Monsignor Moussa has played a decisive role in preserving Christian roots. When he fled to Erbil, after the arrival of IS in 2014, he took away hundreds of ancient manuscripts he had been cataloguing and digitalising for decades to preserve the historical patrimony of the Christian people and the entire Iraqi people. Just like his predecessor, Archbishop Emeritus of the Chaldeans of Mosul, Emil Shimoun Nona, Mons. Moussa suffered the same fate as the Christians of Mosul and those of the Plain of Nineveh.
On the night of 9 June, 2014, the IS took control of the city, forcing more than half the population to flee. The few Christians who, during the first weeks of IS occupation, had stayed in Mosul, were at first forced to pay a tax called the ‘jizya’, a so-called ‘protection tax”, imposed on non-Muslims during the time of the Ottoman Empire. However, in order to transform Iraq and Syria into a single Islamic Caliphate, it was necessary to eliminate the religious minorities. As a result, in mid-June, the homes of Christians were all marked with the Arabic letter  «ن», the first letter of the word ‘nasara’: Nazarenes.
The fundamentalists then forced the remaining Christians either to convert, to flee or to be killed. Immediately, endless lines of vehicles and people on foot set out for Iraqi Kurdistan and the Plain of Nineveh. Those who opted to leave had again to flee for their lives on the night of 6 August, 2014, when the IS took over 13 Christian villages on the Plain. In a single night, more than 125,000 of the faithful had to leave their hope, taking nothing with them.
Many of them walked for hours to Erbil and the nearby city of Duhok. Having escaped the cruelty of the militias, the last Christians living in Iraq slept for days in churches, schools and in porticoes before finally finding a home in badly-ventilated tents where the temperature during the hot summer of 2014 often reached 44 degrees.Then, thanks to the local Churches and the generosity of many families, they found lodging in prefabricated houses or rented flats where they lived up to the end of 2017 or even later.

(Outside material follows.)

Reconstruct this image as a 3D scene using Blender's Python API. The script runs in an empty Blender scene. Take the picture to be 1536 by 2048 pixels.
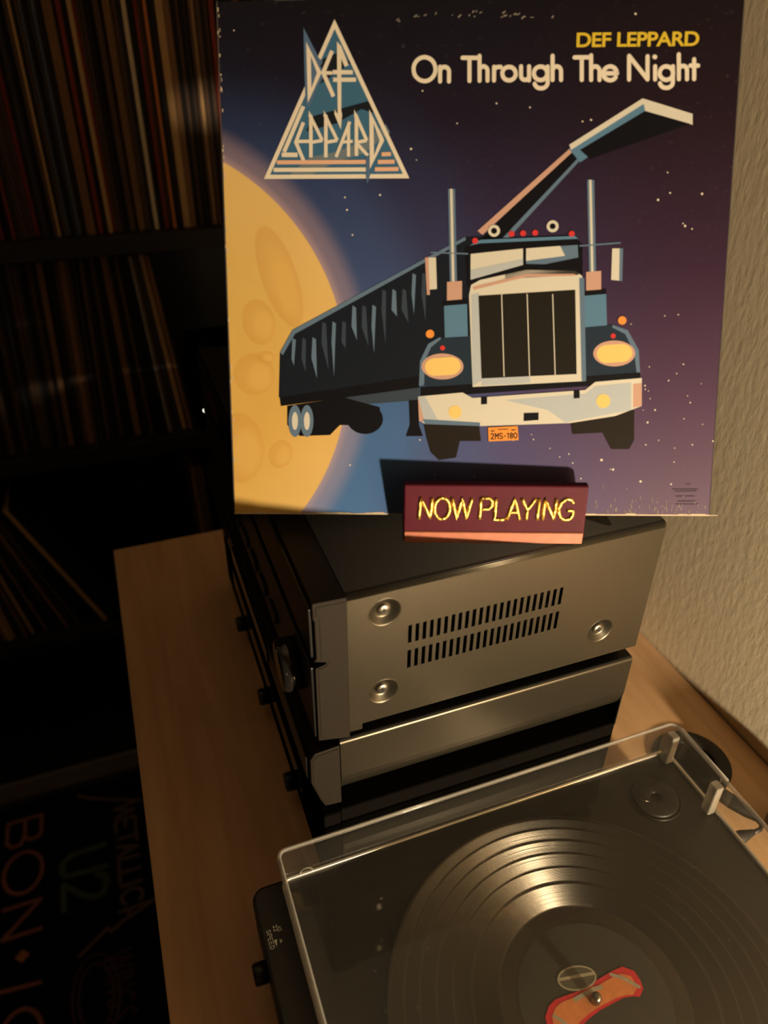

The Islamic State persecution of Christians was not the first suffered by Iraqi Christians. The total number of Christians in the country had gone down from 1,200,000 in 2003 to a little more than 300,000 in 2014. The instability of the country following the war of 2003 and the fall of the regime of Saddam Hussein, created an inferno for the Christian minority, caught in the crossfire between Sunni and Shiite Moslems as well as being directly persecuted.
In cities like Baghdad, Bassora, Kirkuk and Mosul, many Christian families had threatening letters pinned to the doors of their houses. Some Christians had to pay the ‘jizya’ while others had their lands taken from them. The women had to cover their faces like Moslem women. The numerous abductions and killings of members of the faithful, priests and even bishops marked the recent years of Christian life in Iraq. In Mosul, one of the symbols of Christian martyrdom in the Middle East after the fall of Saddam Hussein, was the killing, in hatred of the faith, of over one thousand Christians. With the liberation of the Plain of Nineveh and of Mosul, life is slowly beginning for many Christians, even if they still have a long way to go.